### [DIRECTION]
Restate each line word for word. Leave out every picture.

### [GIVEN DATA]
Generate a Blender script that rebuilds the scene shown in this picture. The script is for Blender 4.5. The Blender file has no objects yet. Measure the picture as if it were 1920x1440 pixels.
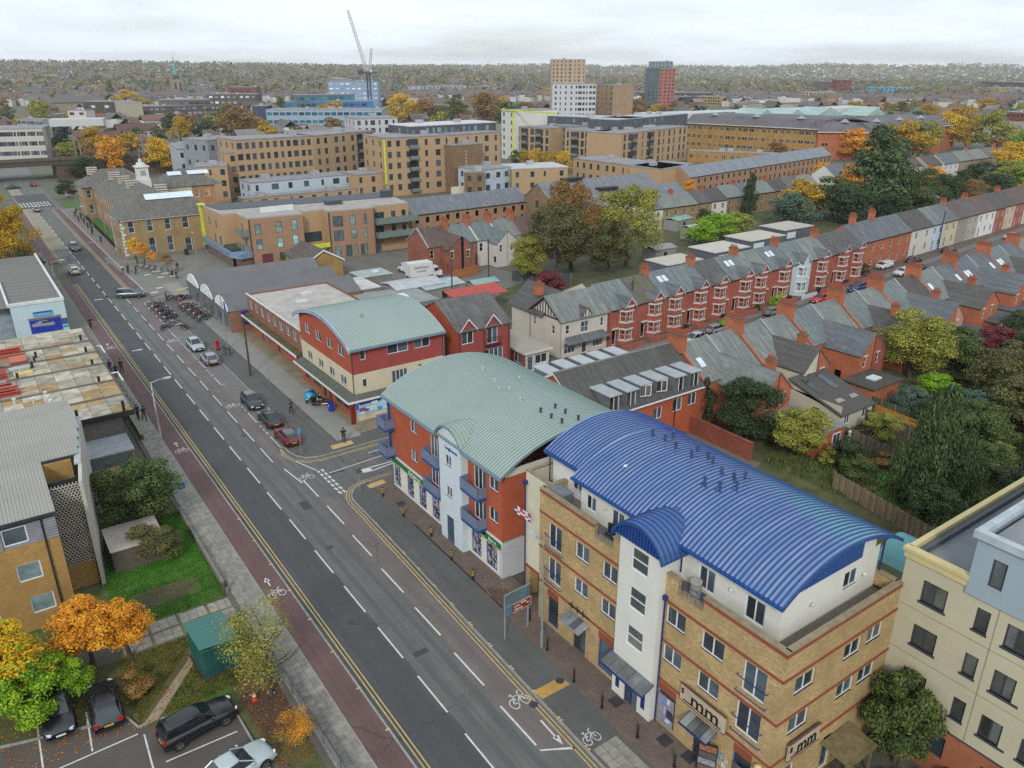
import bpy,math,random
from mathutils import Matrix,Vector
R = math.radians
random.seed(7)
rnd = random.Random(11)
S = bpy.context.scene
# ------------------------------------------------------------------ camera, world, sun, exposure
HORIZ = 130.0; FPX = 1470.0; CAM_H = 37.5
PITCH = math.atan((720 - HORIZ) / FPX)
cd = bpy.data.cameras.new('camera'); cam = bpy.data.objects.new('camera',cd); S.collection.objects.link(cam)
cd.sensor_width = 36; cd.lens = 36 * FPX / 1920; cd.clip_start = 0.5; cd.clip_end = 12000
cam.location = (0,0,CAM_H); cam.rotation_euler = (math.pi / 2 - PITCH,0,-R(35))
S.camera = cam
SUN_EL,SUN_AZ = 33.0,222.0      # azimuth clockwise from +Y
HAZE = 0.0001
w = bpy.data.worlds.new('World'); S.world = w; w.use_nodes = True
nt = w.node_tree; nt.nodes.clear(); N = nt.nodes.new; L = nt.links.new
out = N('ShaderNodeOutputWorld'); bg = N('ShaderNodeBackground')
sky = N('ShaderNodeTexSky'); sky.sky_type = 'NISHITA'; sky.sun_disc = False
sky.sun_elevation = R(SUN_EL); sky.sun_rotation = R(SUN_AZ); sky.air_density = 1.0; sky.dust_density = 1.5; sky.ozone_density = 1.2
tc = N('ShaderNodeTexCoord'); sep = N('ShaderNodeSeparateXYZ'); L(tc.outputs['Generated'],sep.inputs[0])
def wmath(op,a,b=None,c=None):
    m = N('ShaderNodeMath'); m.operation = op
    for i,v in enumerate((a,b,c)):
        if v is None: continue
        if isinstance(v,(int,float)): m.inputs[i].default_value = v
        else: L(v,m.inputs[i])
    return m.outputs[0]
zc = wmath('MAXIMUM',wmath('ADD',sep.outputs[2],0.10),0.03)
px = wmath('DIVIDE',sep.outputs[0],zc); py = wmath('DIVIDE',sep.outputs[1],zc)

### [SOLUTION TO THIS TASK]
Generate a Blender script that rebuilds the scene shown in this picture. The script is for Blender 4.5. The Blender file has no objects yet. Measure the picture as if it were 1920x1440 pixels.
import bpy,math,random
from mathutils import Matrix,Vector
R = math.radians
random.seed(7)
rnd = random.Random(11)
S = bpy.context.scene
# ------------------------------------------------------------------ camera, world, sun, exposure
HORIZ = 130.0; FPX = 1470.0; CAM_H = 37.5
PITCH = math.atan((720 - HORIZ) / FPX)
cd = bpy.data.cameras.new('camera'); cam = bpy.data.objects.new('camera',cd); S.collection.objects.link(cam)
cd.sensor_width = 36; cd.lens = 36 * FPX / 1920; cd.clip_start = 0.5; cd.clip_end = 12000
cam.location = (0,0,CAM_H); cam.rotation_euler = (math.pi / 2 - PITCH,0,-R(35))
S.camera = cam
SUN_EL,SUN_AZ = 33.0,222.0      # azimuth clockwise from +Y
HAZE = 0.0001
w = bpy.data.worlds.new('World'); S.world = w; w.use_nodes = True
nt = w.node_tree; nt.nodes.clear(); N = nt.nodes.new; L = nt.links.new
out = N('ShaderNodeOutputWorld'); bg = N('ShaderNodeBackground')
sky = N('ShaderNodeTexSky'); sky.sky_type = 'NISHITA'; sky.sun_disc = False
sky.sun_elevation = R(SUN_EL); sky.sun_rotation = R(SUN_AZ); sky.air_density = 1.0; sky.dust_density = 1.5; sky.ozone_density = 1.2
tc = N('ShaderNodeTexCoord'); sep = N('ShaderNodeSeparateXYZ'); L(tc.outputs['Generated'],sep.inputs[0])
def wmath(op,a,b=None,c=None):
    m = N('ShaderNodeMath'); m.operation = op
    for i,v in enumerate((a,b,c)):
        if v is None: continue
        if isinstance(v,(int,float)): m.inputs[i].default_value = v
        else: L(v,m.inputs[i])
    return m.outputs[0]
zc = wmath('MAXIMUM',wmath('ADD',sep.outputs[2],0.10),0.03)
px = wmath('DIVIDE',sep.outputs[0],zc); py = wmath('DIVIDE',sep.outputs[1],zc)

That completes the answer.